Japan FSA Crypto Rules: 105 Tokens, 20% Tax & Insider Ban
Japan’s Financial Services Agency (FSA) has unveiled a comprehensive crypto regulation overhaul under the Financial Instruments and Exchange Act. The proposal reclassifies 105 digital tokens, subjecting them to stricter market conduct standards and investor protection rules by 2026. Domestic exchanges must disclose each asset’s issuer, blockchain infrastructure and volatility profile.
The crypto regulation introduces a flat 20% capital gains tax on crypto profits, replacing the current income-based system that can reach 55%. It also bans insider trading on crypto listing or delisting events, with penalties to bolster market integrity. Lawmakers are scheduled to debate the proposal in the 2026 session after its submission next year.
Alongside the regulatory framework, the FSA is reviewing bank crypto holdings and piloting yen-denominated stablecoins through its Payment Innovation Project. Traders and institutions should prepare for stricter compliance requirements, clearer rules and reduced tax uncertainty under Japan’s upcoming crypto regulation.
Bullish
In the short term, the new crypto regulation may introduce compliance costs and adjustment volatility as exchanges adapt to stricter disclosure and tax rules. Traders could face uncertainty around token listings and reporting obligations. However, the shift to a flat 20% capital gains tax and clear investor protection measures reduce tax unpredictability and enhance market integrity.

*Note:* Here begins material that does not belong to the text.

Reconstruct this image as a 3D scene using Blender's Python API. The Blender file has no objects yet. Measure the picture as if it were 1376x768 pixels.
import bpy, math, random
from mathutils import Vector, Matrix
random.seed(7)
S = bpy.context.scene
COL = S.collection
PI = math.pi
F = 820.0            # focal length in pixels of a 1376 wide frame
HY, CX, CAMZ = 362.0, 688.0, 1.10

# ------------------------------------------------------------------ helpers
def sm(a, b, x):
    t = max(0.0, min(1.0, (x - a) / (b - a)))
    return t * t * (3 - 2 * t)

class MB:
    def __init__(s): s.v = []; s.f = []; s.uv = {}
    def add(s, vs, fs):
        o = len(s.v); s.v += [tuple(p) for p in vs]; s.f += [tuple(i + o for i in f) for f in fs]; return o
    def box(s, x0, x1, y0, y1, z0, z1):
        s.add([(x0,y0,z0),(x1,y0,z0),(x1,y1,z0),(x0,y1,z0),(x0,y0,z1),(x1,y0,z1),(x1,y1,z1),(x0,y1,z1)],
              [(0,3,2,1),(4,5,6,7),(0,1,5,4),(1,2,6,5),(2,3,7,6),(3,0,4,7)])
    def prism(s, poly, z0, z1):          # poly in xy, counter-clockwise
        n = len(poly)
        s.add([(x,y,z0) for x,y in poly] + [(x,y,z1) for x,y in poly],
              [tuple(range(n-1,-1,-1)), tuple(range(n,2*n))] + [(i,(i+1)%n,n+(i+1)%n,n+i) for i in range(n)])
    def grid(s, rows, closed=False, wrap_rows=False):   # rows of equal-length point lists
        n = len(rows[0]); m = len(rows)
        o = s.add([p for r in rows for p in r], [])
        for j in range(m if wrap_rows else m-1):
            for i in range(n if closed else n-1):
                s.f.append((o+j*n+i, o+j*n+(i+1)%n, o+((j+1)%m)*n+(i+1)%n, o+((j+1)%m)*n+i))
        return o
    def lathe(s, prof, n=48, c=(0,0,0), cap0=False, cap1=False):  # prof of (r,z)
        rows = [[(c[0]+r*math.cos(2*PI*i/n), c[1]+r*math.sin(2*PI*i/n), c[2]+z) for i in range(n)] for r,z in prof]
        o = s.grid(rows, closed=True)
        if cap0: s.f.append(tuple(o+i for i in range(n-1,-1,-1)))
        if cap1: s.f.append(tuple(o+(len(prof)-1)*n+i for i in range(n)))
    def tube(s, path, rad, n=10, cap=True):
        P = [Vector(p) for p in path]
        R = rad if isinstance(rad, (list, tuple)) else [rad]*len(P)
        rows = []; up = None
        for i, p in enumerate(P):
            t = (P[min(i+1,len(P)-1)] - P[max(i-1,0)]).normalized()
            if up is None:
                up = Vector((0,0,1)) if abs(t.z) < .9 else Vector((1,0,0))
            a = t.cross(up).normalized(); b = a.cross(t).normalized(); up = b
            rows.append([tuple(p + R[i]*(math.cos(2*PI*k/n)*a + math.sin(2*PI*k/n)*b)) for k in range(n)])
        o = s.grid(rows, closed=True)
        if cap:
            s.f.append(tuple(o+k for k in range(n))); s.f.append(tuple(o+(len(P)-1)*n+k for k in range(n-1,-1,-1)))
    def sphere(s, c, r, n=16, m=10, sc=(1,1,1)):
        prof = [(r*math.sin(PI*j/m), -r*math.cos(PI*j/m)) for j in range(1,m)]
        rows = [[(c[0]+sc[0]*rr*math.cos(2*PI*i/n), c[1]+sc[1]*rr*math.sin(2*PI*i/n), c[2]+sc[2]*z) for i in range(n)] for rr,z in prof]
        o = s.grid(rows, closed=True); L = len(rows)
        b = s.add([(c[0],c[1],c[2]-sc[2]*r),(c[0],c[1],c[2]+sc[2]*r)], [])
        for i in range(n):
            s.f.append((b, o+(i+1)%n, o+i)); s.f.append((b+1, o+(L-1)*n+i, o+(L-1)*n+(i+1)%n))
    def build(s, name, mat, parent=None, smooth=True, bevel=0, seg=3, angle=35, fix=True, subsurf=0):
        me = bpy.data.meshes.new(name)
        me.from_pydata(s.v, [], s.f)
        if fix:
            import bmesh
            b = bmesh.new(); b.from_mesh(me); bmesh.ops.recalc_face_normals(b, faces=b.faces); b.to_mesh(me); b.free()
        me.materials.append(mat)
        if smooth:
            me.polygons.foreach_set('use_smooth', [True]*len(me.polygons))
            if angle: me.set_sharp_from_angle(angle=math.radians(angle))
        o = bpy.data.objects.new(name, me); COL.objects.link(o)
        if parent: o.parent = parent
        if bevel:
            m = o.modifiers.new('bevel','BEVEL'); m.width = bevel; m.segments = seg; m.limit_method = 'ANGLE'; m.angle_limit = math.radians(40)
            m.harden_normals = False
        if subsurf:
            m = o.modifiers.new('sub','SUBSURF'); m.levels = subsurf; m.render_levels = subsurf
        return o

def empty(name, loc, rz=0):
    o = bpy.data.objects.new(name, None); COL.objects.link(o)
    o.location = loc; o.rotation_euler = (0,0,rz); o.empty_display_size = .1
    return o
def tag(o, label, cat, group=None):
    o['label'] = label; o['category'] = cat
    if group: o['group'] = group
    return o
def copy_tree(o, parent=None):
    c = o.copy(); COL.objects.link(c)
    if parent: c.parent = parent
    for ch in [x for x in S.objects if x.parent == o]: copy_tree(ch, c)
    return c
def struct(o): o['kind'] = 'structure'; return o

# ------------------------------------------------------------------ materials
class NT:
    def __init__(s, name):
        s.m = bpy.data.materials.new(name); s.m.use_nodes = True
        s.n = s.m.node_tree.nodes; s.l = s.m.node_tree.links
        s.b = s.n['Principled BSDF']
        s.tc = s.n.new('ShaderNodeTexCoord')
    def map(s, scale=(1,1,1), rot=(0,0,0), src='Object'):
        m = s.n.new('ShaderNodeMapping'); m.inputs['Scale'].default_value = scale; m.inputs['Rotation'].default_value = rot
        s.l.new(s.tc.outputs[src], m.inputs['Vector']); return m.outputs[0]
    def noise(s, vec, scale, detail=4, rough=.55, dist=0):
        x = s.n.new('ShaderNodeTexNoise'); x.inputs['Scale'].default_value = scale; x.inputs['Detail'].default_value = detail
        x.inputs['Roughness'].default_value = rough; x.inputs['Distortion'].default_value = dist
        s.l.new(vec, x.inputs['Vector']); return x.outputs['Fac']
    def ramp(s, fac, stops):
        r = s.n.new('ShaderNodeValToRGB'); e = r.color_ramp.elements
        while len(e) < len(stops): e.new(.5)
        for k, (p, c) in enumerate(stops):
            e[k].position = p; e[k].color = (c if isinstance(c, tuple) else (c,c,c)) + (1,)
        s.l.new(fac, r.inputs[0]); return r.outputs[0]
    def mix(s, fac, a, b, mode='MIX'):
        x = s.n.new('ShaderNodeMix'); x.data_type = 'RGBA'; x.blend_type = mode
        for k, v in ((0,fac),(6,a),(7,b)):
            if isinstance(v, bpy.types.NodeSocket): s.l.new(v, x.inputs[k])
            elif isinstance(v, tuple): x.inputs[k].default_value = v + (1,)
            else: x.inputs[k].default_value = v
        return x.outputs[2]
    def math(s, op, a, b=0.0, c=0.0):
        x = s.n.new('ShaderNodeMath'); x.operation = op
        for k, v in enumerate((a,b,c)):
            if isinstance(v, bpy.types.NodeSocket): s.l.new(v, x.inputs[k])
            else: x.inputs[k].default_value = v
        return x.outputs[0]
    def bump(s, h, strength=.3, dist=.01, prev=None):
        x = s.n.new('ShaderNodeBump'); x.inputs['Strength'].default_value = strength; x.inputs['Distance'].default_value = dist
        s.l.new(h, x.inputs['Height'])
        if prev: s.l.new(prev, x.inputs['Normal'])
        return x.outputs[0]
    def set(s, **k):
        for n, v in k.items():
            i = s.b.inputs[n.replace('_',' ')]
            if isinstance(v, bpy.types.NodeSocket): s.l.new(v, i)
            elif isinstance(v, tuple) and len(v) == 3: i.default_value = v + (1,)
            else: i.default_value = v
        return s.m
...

Over the long term, the reforms should foster greater confidence among retail and institutional investors in Japan’s digital asset market. Transparent disclosure requirements and the insider trading ban will improve market transparency. Meanwhile, the pilot of yen-denominated stablecoins signals potential growth in crypto payments. Overall, the regulation overhaul is likely to drive sustained interest and liquidity, making the news decidedly bullish for Japan’s crypto sector.